Book: Elizabeth Is Missing by Emma Healey
Published June 2014 by HarperCollins|231 pages
Where I Got It: I borrowed the e-book from the library
Series: None
Genre: Adult Literary/Mystery
What It’s About:
In this darkly riveting debut novel — a sophisticated psychological mystery that is also a heartbreakingly honest meditation on memory, identity, and aging — an elderly woman descending into dementia embarks on a desperate quest to find the best friend she believes has disappeared, and her search for the truth will go back decades and have shattering consequences.
Maud, an aging grandmother, is slowly losing her memory — and her grip on everyday life. Yet she refuses to forget her best friend Elizabeth, whom she is convinced is missing and in terrible danger.
But no one will listen to Maud — not her frustrated daughter, Helen, not her caretakers, not the police, and especially not Elizabeth’s mercurial son, Peter.
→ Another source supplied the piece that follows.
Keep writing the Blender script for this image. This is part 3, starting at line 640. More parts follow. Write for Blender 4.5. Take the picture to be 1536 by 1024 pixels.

Armed with handwritten notes she leaves for herself and an overwhelming feeling that Elizabeth needs her help, Maud resolves to discover the truth and save her beloved friend.
This singular obsession forms a cornerstone of Maud’s rapidly dissolving present. But the clues she discovers seem only to lead her deeper into her past, to another unsolved disappearance: her sister, Sukey, who vanished shortly after World War II.
As vivid memories of a tragedy that occurred more fifty years ago come flooding back, Maud discovers new momentum in her search for her friend. Could the mystery of Sukey’s disappearance hold the key to finding Elizabeth?
What I Thought:
Is it weird that I think I liked Elizabeth Is Missing, but that I’m not sure if I do? Because I’m having trouble deciding if I liked it or not.
I’m going to try to talk about it with no spoilers, but I don’t know how well that will work, so I’ll let you know if I can’t avoid it.
It is an interesting look at memory and how we remember things, and in this book, how the present and past get mixed together. I wasn’t sure of the connection between what happened to Sukey and to Elizabeth, and I really expected there to be more of a connection between the two. I was sort of let down by how things really played out.
That’s it? That’s my reaction to how things were resolved with Sukey’s disappearance years earlier, and Elizabeth’s disappearance. And oddly enough, it wasn’t as compelling as I thought it would be, although it was compelling enough up to that point. It wasn’t the mystery I thought it would be, and I think a lot of it has to do with the fact that Maud has dementia, because it really does kind of explain away a lot of things.
Elizabeth Is Missing was frustrating at times, because Maud seemed to need to more care than what she was getting from her daughter and the carer. She wrote a lot of notes to help her remember, but later on, she’d forget why she wrote them. She wasn’t supposed to use the oven, and she’d go to the store to get something, only to forget why she was there, so she’d get peaches. I know it can be hard to care for someone, and maybe Helen (Maud’s daughter) thought she could do it herself (or didn’t want to or even realize) that Maud needed more care. I did feel for Helen, because making sure Maud is okay can’t be easy, and it is heartbreaking to see Maud go through it. I can’t imagine having a relative with dementia, especially a parent, and Healey does show that really well.
My Rating:
3 stars. I’m not sure if I liked it, and the mystery of what happened to Sukey and Elizabeth didn’t quite work for me, but I did feel for Helen. And it did make me think a little about memory and how we remember things, and the connection between past and present.